Charity begins at David Miliband

This posting has nothing whatever to do with making speeches. I’ve begun a new category. I call it ‘rant’. It’s for weekends and occasions when I feel like writing, but not about my work.

About forty years ago I found myself one Sunday noon in a small town in Co. Kilkenny, Ireland, propping up a bar and drinking Guinness in the genial company of the local Roman Catholic priest and the local Church of Ireland minister. I learnt that this was a weekly routine for them a few minutes after their respective Sunday services. Because it was at the height of the Troubles in Northern Ireland, I commented on how more of the world should see the two of them supping so amiably. At that point the conversation became a little more serious, as we discussed the horrors being perpetrated. One revelation in particular appalled me.  They told me that all over the republic there were good and worthy charities – orphanages, women’s sanctuaries, etc. – feeling a financial draught because people had become reluctant to put money in collection boxes lest it end up buying arms for either of the warring factions over the border.

I reminded myself of that when I became aware of my knee-jerk reaction to the news that David Miliband was to leave the British Parliament to take up a post as President of an international charity. It was as if I’d read that he’d been appointed to a senior post in the Mafia. Charities in general – at least, big international charities – have sunk so far in my estimation that I find I never put money in their collection boxes these days. Small local charities, yes, but the big boys (with one exception) never. In fact there is a point that they cease to be a charity at all and become instead an NGO – funded involuntarily by the taxpayer. And that alone is a very dubious status, as it raises all sorts of questions concerning their motivation.

I call them big boys advisedly.  The salaries paid to the senior executives of, and the budgets commanded by, the likes of WWF or Greenpeace are comparable with FTSE 100 companies or huge global corporations – in fact they are huge global corporations. The only difference is their tax status.

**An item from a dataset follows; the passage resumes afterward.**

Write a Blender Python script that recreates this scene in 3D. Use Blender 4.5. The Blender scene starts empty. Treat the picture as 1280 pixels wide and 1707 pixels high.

They scarcely have a tax status except as beneficiaries. Recently the press, twittering classes, and even the British Parliament became mightily exercised over a few international corporations arranging their tax affairs in such a way as quite legally to massage their accounts towards low-tax countries to minimise their tax bill. What about the huge, international charities that pay no tax at all – anywhere?

In theory this is because of the wonderful work they do on behalf of humanity at large. How do you spell a hollow laugh? They seem in many cases to have become a cuddly front for questionable political movements.

Greenpeace’s own founder has gone on the record to the effect that the organisation has completely lost its way. I have not seen a collection box for Greenpeace in ages! How do they fund Rainbow Warrior? It must take a shipload of widows’ mites.

WWF seems more concerned with making gazillions out of carbon credits than conserving wildlife. I have no doubt that they actually do also sponsor conservation projects, but then so does tax-paying BP. When WWF conspicuously jumps into bed with Coca Cola to raise money to ‘save polar bears’ whose world population is five times what it was when WWF was founded, you find yourself wondering what they plan to do with the money.

Somewhere I read, with alarming lack of surprise, that when RSPB reversed their opposition to wind farms, it coincided closely with a huge donation from the renewable energy industry.

The RSPCA‘s administration was apparently hijacked a few years ago, and now they seem closely to resemble some of the less reputable animal activist organisations.

And so it goes on: mainly rumour, and possibly erroneous. You may notice that I have not cited sources nor included wads of statistics. This is partly because I am too lazy but more because my point is not fact-based, but rumour-fed. You may call it tittle-tattle if you like. I consider myself one who keeps himself tolerably well-informed, and here I am merely stating an impression that has crept up on me. What if all the implications concerning these charities are wrong? Then their massively remunerated chief executives should be summarily sacked for piss-poor public relations and allowing their brand to be contaminated. 

David Miliband is going to run International Rescue Committee in New York. I’ve looked at IRC’s website and on the face of it they do wonderful work. I hope that is true, and at this moment certainly I have no reason to doubt it.

But though their website invites me to do so, I shall not become a donor. I prefer to support the hospice and other local causes, The only famous charity that I continue to support, indeed I dropped money into a collection box in the market place of my local town this very morning, is one that does wonderful work and I’ve never heard a whisper against them.

Step forward the Salvation Army.

1 thought on “Charity begins at David Miliband

  1. There was a time when I supported WWF, because they seemed to be all about making sure tigers and rhinos didn’t go extinct (even had a sticker for my car window at one point.) Now, as you say, they seem as shadowy and octopus-like as some of the mega-corporations they claim to criticise. Currently I support the RSPCA, but if I became disillusioned with them, would probably switch to Battersea Dogs Home or, as you’ve done, to the Salvation Army or a local charity.